■ **EXERCISE OBJECTIVE**
It is required that the lines from the top of the listing through the line with "hall's middle line" be reproduced exactly, excluding pictures.

_____

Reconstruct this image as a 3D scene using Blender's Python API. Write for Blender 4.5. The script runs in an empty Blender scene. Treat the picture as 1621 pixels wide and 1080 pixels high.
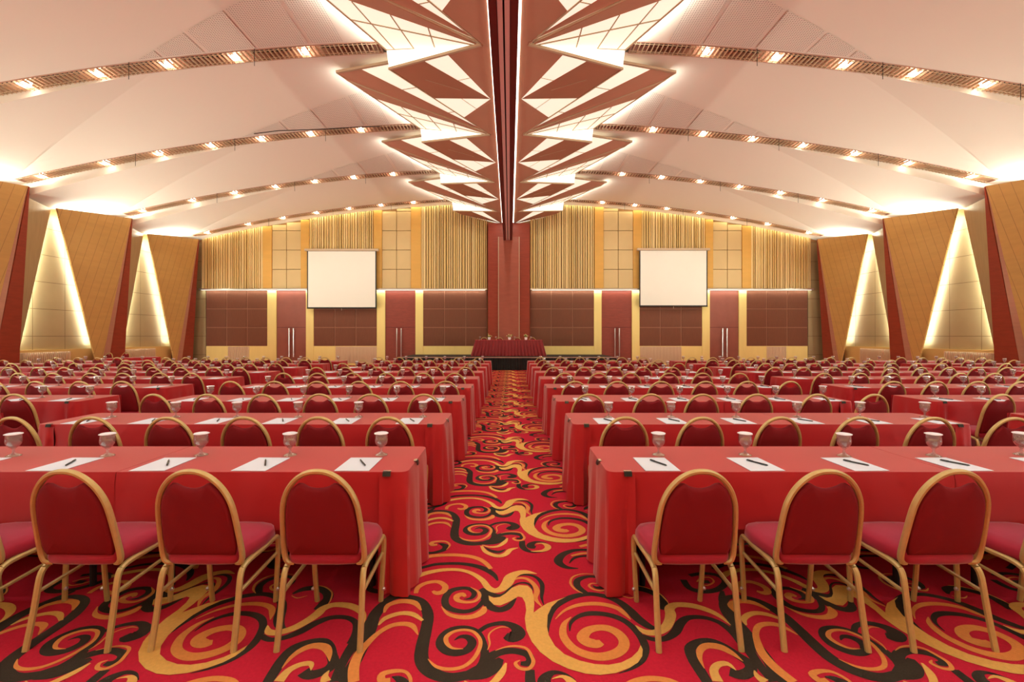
import bpy, bmesh, math, random
from mathutils import Vector, Matrix, Euler
random.seed(7)
scene = bpy.context.scene
COL = scene.collection
PI = math.pi
CX = -0.10                      # the hall's middle line

# ---------------------------------------------------------------- camera
F = 720.0                       # focal length in pixels of the 1621 px frame
cam_d = bpy.data.cameras.new('camera')
cam = bpy.data.objects.new('camera', cam_d)
COL.objects.link(cam)
cam.location = (0, 0, 1.6)
cam.rotation_euler = (PI/2, 0, 0)
cam_d.sensor_width = 36.0
cam_d.lens = F/1621*36.0
cam_d.shift_x = 3.5/1621
cam_d.shift_y = -8.0/1621
cam_d.clip_end = 200
scene.camera = cam

# ---------------------------------------------------------------- world, exposure
w = bpy.data.worlds.new('world'); scene.world = w
w.use_nodes = True
w.node_tree.nodes['Background'].inputs[0].default_value = (1.0, 0.86, 0.7, 1)
w.node_tree.nodes['Background'].inputs[1].default_value = 0.05
scene.view_settings.view_transform = 'Standard'
scene.view_settings.look = 'None'
scene.view_settings.exposure = 0.26
scene.view_settings.gamma = 1.0
scene.view_settings.use_curve_mapping = False
cy = scene.cycles
cy.use_denoising = True
cy.max_bounces = 8; cy.diffuse_bounces = 5; cy.glossy_bounces = 3
cy.transmission_bounces = 6; cy.transparent_max_bounces = 8
cy.caustics_reflective = False; cy.caustics_refractive = False
cy.sample_clamp_indirect = 4.0
cy.use_light_tree = True

ARCH = [-1.53, 2.80, 7.13, 11.46, 15.79, 20.12, 24.40]   # lamp troughs
PITCH = 4.33
LAMP_U = [5.05, 6.8, 8.5, 10.25, 12.05, 13.9, 16.1]
def zarch(u): return 8.95 - 0.0069*u*u

LAMPCOL = (0.84, 1.0, 1.14)
def spot(loc, power, size=2.4, col=LAMPCOL, rad=0.06):
    d = bpy.data.lights.new('lamp_or_fill_light', 'SPOT'); d.energy = power; d.spot_size = size; d.spot_blend = 0.9
    d.color = col; d.shadow_soft_size = rad
    o = bpy.data.objects.new('lamp_or_fill_light', d); COL.objects.link(o); o.location = loc
    return o
def strip(p0, p1, aim, power, width=0.05, col=(0.94, 1.0, 0.86)):
    """a straight run of LED tape from p0 to p1 shining towards aim"""
    p0, p1 = Vector(p0), Vector(p1)
    x = (p1-p0).normalized(); z = -(Vector(aim) - (Vector(aim).dot(x))*x).normalized()
    y = z.cross(x)
    d = bpy.data.lights.new('led_strip', 'AREA'); d.shape = 'RECTANGLE'
    d.size = (p1-p0).length; d.size_y = width; d.energy = power; d.color = col
    o = bpy.data.objects.new('led_strip', d); COL.objects.link(o)
    m = Matrix((x, y, z)).transposed().to_4x4(); m.translation = (p0+p1)/2
    o.matrix_world = m
    return o

SPOT_W = 66
for a in ARCH:
    for s in (-1, 1):
        for u in LAMP_U:
            yy = min(a, 24.36)
            o = spot((CX+s*u, yy, zarch(u)+0.02), SPOT_W, 3.0)
            if a in (15.79, 20.12):       # extra washers added below the troughs to brighten the far wall
                o2 = spot((CX+s*u, yy+.30, zarch(u)-0.2-0.05*max(0, u-9)), 95, 1.05, (0.95, 1, 0.92)); o2.rotation_euler = (math.radians(52), 0, 0)

# fill uplights added low in the side-wall recesses to brighten the vault
FILL_UPL = 740
for a in [-5.86, -1.53, 2.80, 7.13, 11.46, 15.79, 20.12]:
    for s in (-1, 1):
        p = Vector((CX+s*17.12, a+1.3, 1.25)); t = Vector((CX+s*8.0, a+{15.79: 5.0, 20.12: -.5}.get(a, 7.0), 8.6))
        o = spot(p, FILL_UPL*{15.79: .8, 20.12: .55}.get(a, 1), math.radians(100), (0.95, 1.0, 0.86), .15)
        o.data.spot_blend = .6
        o.rotation_euler = (t-p).to_track_quat('-Z', 'Y').to_euler()
for a in (2.80, -1.53):                     # unseen cove strips added over and behind the camera to lift the vault
    for s in (-1, 1):
        strip((CX+s*2.9, a+.1, 8.4), (CX+s*1.2, a-1.2, 8.0), (s*.6, -.8, .7), 300, .05, (0.92, 1, 0.95))

# ---------------------------------------------------------------- materials
MATS = {}
def nodes_of(m): return m.node_tree.nodes, m.node_tree.links
def mat(name, col, rough=0.6, metal=0.0, emit=0.0, ecol=None, noise=None, bump=None, spec=None, sheen=0.0, trans=0.0, ior=1.45, coat=0.0):
    if name in MATS: return MATS[name]
    m = bpy.data.materials.new(name); m.use_nodes = True
    n, l = nodes_of(m)
    b = n['Principled BSDF']
    b.inputs['Base Color'].default_value = (*col, 1)
    b.inputs['Roughness'].default_value = rough
    b.inputs['Metallic'].default_value = metal
    b.inputs['IOR'].default_value = ior
    if spec is not None: b.inputs['Specular IOR Level'].default_value = spec
    if sheen: b.inputs['Sheen Weight'].default_value = sheen; b.inputs['Sheen Roughness'].default_value = 0.4
    if trans: b.inputs['Transmission Weight'].default_value = trans
    if coat: b.inputs['Coat Weight'].default_value = coat; b.inputs['Coat Roughness'].default_value = 0.2
    if emit:
        b.inputs['Emission Color'].default_value = (*(ecol or col), 1)
        b.inputs['Emission Strength'].default_value = emit
    if noise:                                  # (scale, amount, stretch)
        tc = n.new('ShaderNodeTexCoord'); mp = n.new('ShaderNodeMapping')
        mp.inputs['Scale'].default_value = noise[2] if len(noise) > 2 else (1, 1, 1)
        nz = n.new('ShaderNodeTexNoise'); nz.inputs['Scale'].default_value = noise[0]; nz.inputs['Detail'].default_value = 4
        l.new(tc.outputs['Object'], mp.inputs[0]); l.new(mp.outputs[0], nz.inputs['Vector'])
        mx = n.new('ShaderNodeMix'); mx.data_type = 'RGBA'
        k = noise[1]
        mx.inputs[6].default_value = (*[c*(1-k) for c in col], 1); mx.inputs[7].default_value = (*[min(1, c*(1+k)) for c in col], 1)
        l.new(nz.outputs['Fac'], mx.inputs[0]); l.new(mx.outputs[2], b.inputs['Base Color'])
    if bump:                                   # (scale, strength)
        tc = n.new('ShaderNodeTexCoord'); nz = n.new('ShaderNodeTexNoise'); nz.inputs['Scale'].default_value = bump[0]
        l.new(tc.outputs['Object'], nz.inputs['Vector'])
        bp = n.new('ShaderNodeBump'); bp.inputs['Strength'].default_value = bump[1]; bp.inputs['Distance'].default_value = 0.01
        l.new(nz.outputs['Fac'], bp.inputs['Height']); l.new(bp.outputs[0], b.inputs['Normal'])
    MATS[name] = m
    return m
def add_lines(m, vec, spacing, width, dark, vec2=None, spacing2=None, off=0.0, off2=0.0):
    """thin grooves across a surface: lines where dot(P, vec)/spacing is near a whole number"""
    n, l = nodes_of(m); b = n['Principled BSDF']
    src = b.inputs['Base Color'].links[0].from_socket if b.inputs['Base Color'].links else None
    base = tuple(b.inputs['Base Color'].default_value)
    tc = n.new('ShaderNodeTexCoord')
    def one(v, sp, of):
        d = n.new('ShaderNodeVectorMath'); d.operation = 'DOT_PRODUCT'
        d.inputs[1].default_value = v; l.new(tc.outputs['Object'], d.inputs[0])
        a = n.new('ShaderNodeMath'); a.operation = 'MULTIPLY_ADD'; a.inputs[1].default_value = 1/sp; a.inputs[2].default_value = 100+of
        l.new(d.outputs['Value'], a.inputs[0])
        f = n.new('ShaderNodeMath'); f.operation = 'FRACT'; l.new(a.outputs[0], f.inputs[0])
        c = n.new('ShaderNodeMath'); c.operation = 'LESS_THAN'; c.inputs[1].default_value = width/sp; l.new(f.outputs[0], c.inputs[0])
        return c
    c = one(vec, spacing, off)
    if vec2:
        c2 = one(vec2, spacing2, off2); mm = n.new('ShaderNodeMath'); mm.operation = 'MAXIMUM'
        l.new(c.outputs[0], mm.inputs[0]); l.new(c2.outputs[0], mm.inputs[1]); c = mm
    mx = n.new('ShaderNodeMix'); mx.data_type = 'RGBA'
    l.new(c.outputs[0], mx.inputs[0]); mx.inputs[6].default_value = base
    if src: l.new(src, mx.inputs[6])
    mx.inputs[7].default_value = (*dark, 1)
    l.new(mx.outputs[2], b.inputs['Base Color'])
    return m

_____

■ **THE RESULT**
Reconstruct this image as a 3D scene using Blender's Python API. Write for Blender 4.5. The script runs in an empty Blender scene. Treat the picture as 1621 pixels wide and 1080 pixels high.
import bpy, bmesh, math, random
from mathutils import Vector, Matrix, Euler
random.seed(7)
scene = bpy.context.scene
COL = scene.collection
PI = math.pi
CX = -0.10                      # the hall's middle line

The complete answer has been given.